Cut out the hole for the lintel,placing it up to the blocks and dry packing underneath.This way you can immediately remove the acrows etc and get on fitting door lining and door etc.
I agree. prop any ceilings around the doorway...see if you spot the direction of the joists above....any joists that run onto that wall.....that ceiling must be propped.

stitch drill a hole so a strongboy will fit in the centre of the doorway...just above where you are cutting out for the hieght of the lintel....100mm block, use a 100mm x 100mm concrete lintel, or catnic box section...but concrete is cheaper

Stitch drilling is where you drill a line of holes to knock the strongboy into. 8-10mm drill bit 8 is tight 10 is better
 
if the joists are on the wall i dont bother with other props for a single doorway.never had a prob even.

where do you get 100x100 conc lintels???
 
if the joists are on the wall i dont bother with other props for a single doorway.never had a prob even.

where do you get 100x100 conc lintels???

Most good builders suppliers have them or can get themm to order...why
 
not stocked around here unless they hide them away somewhere away from all the other lintels
 
Agree with Chuck regards propping and 100mm square conker lintels. :confused: WTF!! Why on Gods gracious earth would a manufacturer make a lintel that did not correspond with any modern coursing.

A stout piece of 4" x 2" and a short length of wood will deal with any joist propping.
 
youre gonna do yourself no favours agreeing with me,im very controversial,lmao
 
Reinforced precast concrete lintels are absolutely fine for your project - a standard lintel for such exercises used to be 4" wide x 3" deep (to match brick size x length, obviously dimenstions changed to suit the size of the opening in your case: door + lining 11/2" each side (bit of tolerance) + 4" bearing each side = 30" + 2.5" + 8" = 40.5" same as 1020mm therefore 1050mm lintel is fine.

Before making a start on the construction element - mark out on the wall the position of the lintel and the clear opening width for the door.
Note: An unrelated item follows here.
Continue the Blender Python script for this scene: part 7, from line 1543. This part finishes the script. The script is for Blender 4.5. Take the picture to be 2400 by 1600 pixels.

Most people would prop the existing blockwork by putting a pin through, an easier option is to use a 'jackall prop'(see HSS Hire - they should have instructions) basically chop out small hole insert jackall (on the opposite side of the wall from where you will be inserting the lintel! Tighten up jackall prop then cut out blockwork along line of lintel - place mortar bed on top of lintel and insert lintel - pack up lintel at each end at bearing points with pieces of slate to get a reasonably tight fit then point up the bearing at each end of lintel and point-in the top of the lintel (doesn't need to be pretty as it will eventually be plastered over) the previous bedding makes life a bit easier, then leave overnight. Next day carefully chop out blockwork to line of door opening - there you have your new door opening! The rest is down to you!!

With regard to the jackall prop you will only need 1No positioned at around the centre point of the lintel (you could go with no jackall prop but there is an element of risk associated with such antics, but I have to hold my hand up to the fact that I have followed this course of action, but if you know little about building I would not recommend it!

Regards
 
not stocked around here unless they hide them away somewhere away from all the other lintels

Sorry my bad...didnt notice the typo...100mmx140x1200...anything but span lite... and the other point i was making was..if your a diy'er prop the lot....yes i would do like you and just prop what i need to...but if youve never attempted this before be safe and cautious
 
Agree with Chuck regards propping and 100mm square conker lintels. :confused: WTF!! Why on Gods gracious earth would a manufacturer make a lintel that did not correspond with any modern coursing.

A stout piece of 4" x 2" and a short length of wood will deal with any joist propping.